> _Requirements_:
Exactly as written, quote every line that follows, skipping the images.

> _Supplied data_:
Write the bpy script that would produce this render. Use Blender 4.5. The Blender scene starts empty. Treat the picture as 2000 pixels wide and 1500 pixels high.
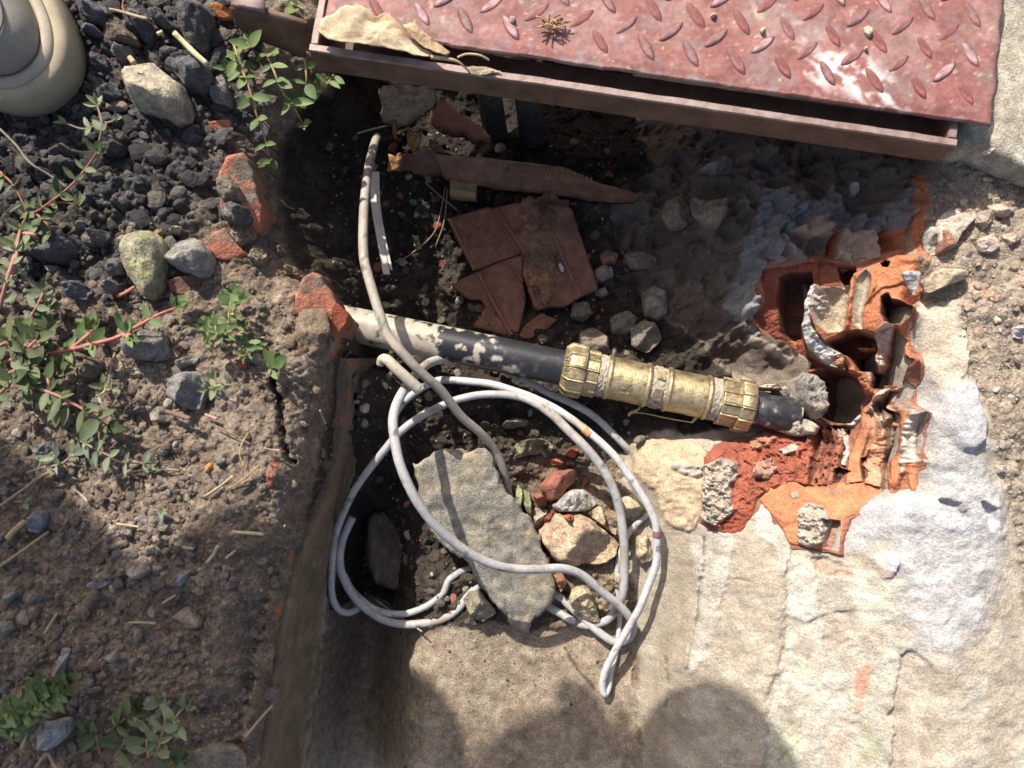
import bpy, bmesh, math, random
import numpy as np
from mathutils import Vector, Matrix

# ------------------------------------------------------------------ camera, sky, sun, exposure
random.seed(7)
RNG = np.random.default_rng(11)
scene = bpy.context.scene
COL = scene.collection
CAM_Z = 0.60
TILT = math.radians(6.0)
FPX = 1511.0                     # focal length in pixels of the 2000 px wide photograph
cam_d = bpy.data.cameras.new('camera')
cam_d.sensor_width = 36.0
cam_d.lens = 36.0 * FPX / 2000.0
cam_d.clip_start = 0.01
cam_d.clip_end = 200.0
cam_d.dof.use_dof = True
cam_d.dof.focus_distance = 0.70
cam_d.dof.aperture_fstop = 7.5
cam = bpy.data.objects.new('camera', cam_d)
COL.objects.link(cam)
cam.location = (0, 0, CAM_Z)
cam.rotation_euler = (TILT, 0, 0)
scene.camera = cam

SUN_S = (0.50, -0.90)            # horizontal shift of a shadow for each metre of height
sun_dir = Vector((SUN_S[0], SUN_S[1], -1.0)).normalized()
elev = math.asin(-sun_dir.z)
world = bpy.data.worlds.new('World')
scene.world = world
world.use_nodes = True
wn = world.node_tree.nodes
wl = world.node_tree.links
wn.clear()
sky = wn.new('ShaderNodeTexSky')
sky.sky_type = 'NISHITA'
sky.sun_disc = False
sky.sun_elevation = elev
sky.sun_rotation = math.atan2(-SUN_S[0], -SUN_S[1])
sky.air_density = 1.0
sky.dust_density = 4.0
sky.ozone_density = 0.4
bg = wn.new('ShaderNodeBackground')
bg.inputs['Strength'].default_value = 0.12
wo = wn.new('ShaderNodeOutputWorld')
wl.new(sky.outputs[0], bg.inputs['Color'])
wl.new(bg.outputs[0], wo.inputs['Surface'])
sun_d = bpy.data.lights.new('sun', 'SUN')
sun_d.energy = 5.0
sun_d.angle = math.radians(0.55)
sun_d.color = (1.0, 0.955, 0.88)
sun = bpy.data.objects.new('sun', sun_d)
COL.objects.link(sun)
sun.rotation_euler = sun_dir.to_track_quat('-Z', 'Y').to_euler()
sun.location = (-1, 2, 5)
scene.view_settings.view_transform = 'Standard'
scene.view_settings.look = 'None'
scene.view_settings.exposure = 0.62
scene.view_settings.gamma = 1.0
scene.cycles.max_bounces = 6
scene.cycles.diffuse_bounces = 4

# ------------------------------------------------------------------ maths helpers
ST, CT = math.sin(TILT), math.cos(TILT)

def U(px, py, z):
    """point at height z that the photograph shows at pixel (px, py)"""
    a = px - 1000.0
    b = 750.0 - py
    dx, dy, dz = a, b * CT + FPX * ST, b * ST - FPX * CT
    t = (z - CAM_Z) / dz
    return np.array((dx * t, dy * t, z))

def D(z): return z * 0.8 if z < 0 else z       # depth scale of everything below ground level
def UD(px, py, z): return U(px, py, D(z))

ZOOM = {1: (0, 0), 2: (600, 0), 3: (1300, 0), 4: (0, 500), 5: (600, 500), 6: (1300, 500), 7: (0, 975), 8: (600, 975), 9: (1300, 975)}

def Z(n, pts):
    ox, oy = ZOOM[n]
    return [(ox + p[0] * 0.35, oy + p[1] * 0.35) + tuple(p[2:]) for p in pts]

def sstep(a, b, x):
    t = np.clip((x - a) / (b - a), 0, 1)
    return t * t * (3 - 2 * t)

def _hash(ix, iy, iz, seed):
    h = (ix.astype(np.uint32) * np.uint32(374761393) + iy.astype(np.uint32) * np.uint32(668265263)
         + iz.astype(np.uint32) * np.uint32(2147483647) + np.uint32((seed * 974711 + 12345) & 0xffffffff))
    h = (h ^ (h >> np.uint32(13))) * np.uint32(1274126177)
    h = (h ^ (h >> np.uint32(15))) * np.uint32(2246822519)
    h = h ^ (h >> np.uint32(16))
    return h.astype(np.float64) / 4294967295.0

def vnoise(x, y, z=None, seed=0):
    """value noise in -1..1, two or three dimensions"""
    x = np.asarray(x, float); y = np.asarray(y, float)
    ix = np.floor(x).astype(np.int64); iy = np.floor(y).astype(np.int64)
    fx = x - ix; fy = y - iy
    fx = fx * fx * fx * (fx * (fx * 6 - 15) + 10); fy = fy * fy * fy * (fy * (fy * 6 - 15) + 10)
    if z is None:
        k = np.zeros_like(ix)
        a = _hash(ix, iy, k, seed); b = _hash(ix + 1, iy, k, seed)
        c = _hash(ix, iy + 1, k, seed); d = _hash(ix + 1, iy + 1, k, seed)
        v = (a * (1 - fx) + b * fx) * (1 - fy) + (c * (1 - fx) + d * fx) * fy
        return v * 2 - 1
    z = np.asarray(z, float)
    iz = np.floor(z).astype(np.int64); fz = z - iz
    fz = fz * fz * (3 - 2 * fz)
    r = 0
    for dz in (0, 1):
        a = _hash(ix, iy, iz + dz, seed); b = _hash(ix + 1, iy, iz + dz, seed)
        c = _hash(ix, iy + 1, iz + dz, seed); d = _hash(ix + 1, iy + 1, iz + dz, seed)
        v = (a * (1 - fx) + b * fx) * (1 - fy) + (c * (1 - fx) + d * fx) * fy
        r = r + v * (fz if dz else 1 - fz)
    return r * 2 - 1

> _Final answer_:
Write the bpy script that would produce this render. Use Blender 4.5. The Blender scene starts empty. Treat the picture as 2000 pixels wide and 1500 pixels high.
import bpy, bmesh, math, random
import numpy as np
from mathutils import Vector, Matrix

# ------------------------------------------------------------------ camera, sky, sun, exposure
random.seed(7)
RNG = np.random.default_rng(11)
scene = bpy.context.scene
COL = scene.collection
CAM_Z = 0.60
TILT = math.radians(6.0)
FPX = 1511.0                     # focal length in pixels of the 2000 px wide photograph
cam_d = bpy.data.cameras.new('camera')
cam_d.sensor_width = 36.0
cam_d.lens = 36.0 * FPX / 2000.0
cam_d.clip_start = 0.01
cam_d.clip_end = 200.0
cam_d.dof.use_dof = True
cam_d.dof.focus_distance = 0.70
cam_d.dof.aperture_fstop = 7.5
cam = bpy.data.objects.new('camera', cam_d)
COL.objects.link(cam)
cam.location = (0, 0, CAM_Z)
cam.rotation_euler = (TILT, 0, 0)
scene.camera = cam

SUN_S = (0.50, -0.90)            # horizontal shift of a shadow for each metre of height
sun_dir = Vector((SUN_S[0], SUN_S[1], -1.0)).normalized()
elev = math.asin(-sun_dir.z)
world = bpy.data.worlds.new('World')
scene.world = world
world.use_nodes = True
wn = world.node_tree.nodes
wl = world.node_tree.links
wn.clear()
sky = wn.new('ShaderNodeTexSky')
sky.sky_type = 'NISHITA'
sky.sun_disc = False
sky.sun_elevation = elev
sky.sun_rotation = math.atan2(-SUN_S[0], -SUN_S[1])
sky.air_density = 1.0
sky.dust_density = 4.0
sky.ozone_density = 0.4
bg = wn.new('ShaderNodeBackground')
bg.inputs['Strength'].default_value = 0.12
wo = wn.new('ShaderNodeOutputWorld')
wl.new(sky.outputs[0], bg.inputs['Color'])
wl.new(bg.outputs[0], wo.inputs['Surface'])
sun_d = bpy.data.lights.new('sun', 'SUN')
sun_d.energy = 5.0
sun_d.angle = math.radians(0.55)
sun_d.color = (1.0, 0.955, 0.88)
sun = bpy.data.objects.new('sun', sun_d)
COL.objects.link(sun)
sun.rotation_euler = sun_dir.to_track_quat('-Z', 'Y').to_euler()
sun.location = (-1, 2, 5)
scene.view_settings.view_transform = 'Standard'
scene.view_settings.look = 'None'
scene.view_settings.exposure = 0.62
scene.view_settings.gamma = 1.0
scene.cycles.max_bounces = 6
scene.cycles.diffuse_bounces = 4

# ------------------------------------------------------------------ maths helpers
ST, CT = math.sin(TILT), math.cos(TILT)

def U(px, py, z):
    """point at height z that the photograph shows at pixel (px, py)"""
    a = px - 1000.0
    b = 750.0 - py
    dx, dy, dz = a, b * CT + FPX * ST, b * ST - FPX * CT
    t = (z - CAM_Z) / dz
    return np.array((dx * t, dy * t, z))

def D(z): return z * 0.8 if z < 0 else z       # depth scale of everything below ground level
def UD(px, py, z): return U(px, py, D(z))

ZOOM = {1: (0, 0), 2: (600, 0), 3: (1300, 0), 4: (0, 500), 5: (600, 500), 6: (1300, 500), 7: (0, 975), 8: (600, 975), 9: (1300, 975)}

def Z(n, pts):
    ox, oy = ZOOM[n]
    return [(ox + p[0] * 0.35, oy + p[1] * 0.35) + tuple(p[2:]) for p in pts]

def sstep(a, b, x):
    t = np.clip((x - a) / (b - a), 0, 1)
    return t * t * (3 - 2 * t)

def _hash(ix, iy, iz, seed):
    h = (ix.astype(np.uint32) * np.uint32(374761393) + iy.astype(np.uint32) * np.uint32(668265263)
         + iz.astype(np.uint32) * np.uint32(2147483647) + np.uint32((seed * 974711 + 12345) & 0xffffffff))
    h = (h ^ (h >> np.uint32(13))) * np.uint32(1274126177)
    h = (h ^ (h >> np.uint32(15))) * np.uint32(2246822519)
    h = h ^ (h >> np.uint32(16))
    return h.astype(np.float64) / 4294967295.0

def vnoise(x, y, z=None, seed=0):
    """value noise in -1..1, two or three dimensions"""
    x = np.asarray(x, float); y = np.asarray(y, float)
    ix = np.floor(x).astype(np.int64); iy = np.floor(y).astype(np.int64)
    fx = x - ix; fy = y - iy
    fx = fx * fx * fx * (fx * (fx * 6 - 15) + 10); fy = fy * fy * fy * (fy * (fy * 6 - 15) + 10)
    if z is None:
        k = np.zeros_like(ix)
        a = _hash(ix, iy, k, seed); b = _hash(ix + 1, iy, k, seed)
        c = _hash(ix, iy + 1, k, seed); d = _hash(ix + 1, iy + 1, k, seed)
        v = (a * (1 - fx) + b * fx) * (1 - fy) + (c * (1 - fx) + d * fx) * fy
        return v * 2 - 1
    z = np.asarray(z, float)
    iz = np.floor(z).astype(np.int64); fz = z - iz
    fz = fz * fz * (3 - 2 * fz)
    r = 0
    for dz in (0, 1):
        a = _hash(ix, iy, iz + dz, seed); b = _hash(ix + 1, iy, iz + dz, seed)
        c = _hash(ix, iy + 1, iz + dz, seed); d = _hash(ix + 1, iy + 1, iz + dz, seed)
        v = (a * (1 - fx) + b * fx) * (1 - fy) + (c * (1 - fx) + d * fx) * fy
        r = r + v * (fz if dz else 1 - fz)
    return r * 2 - 1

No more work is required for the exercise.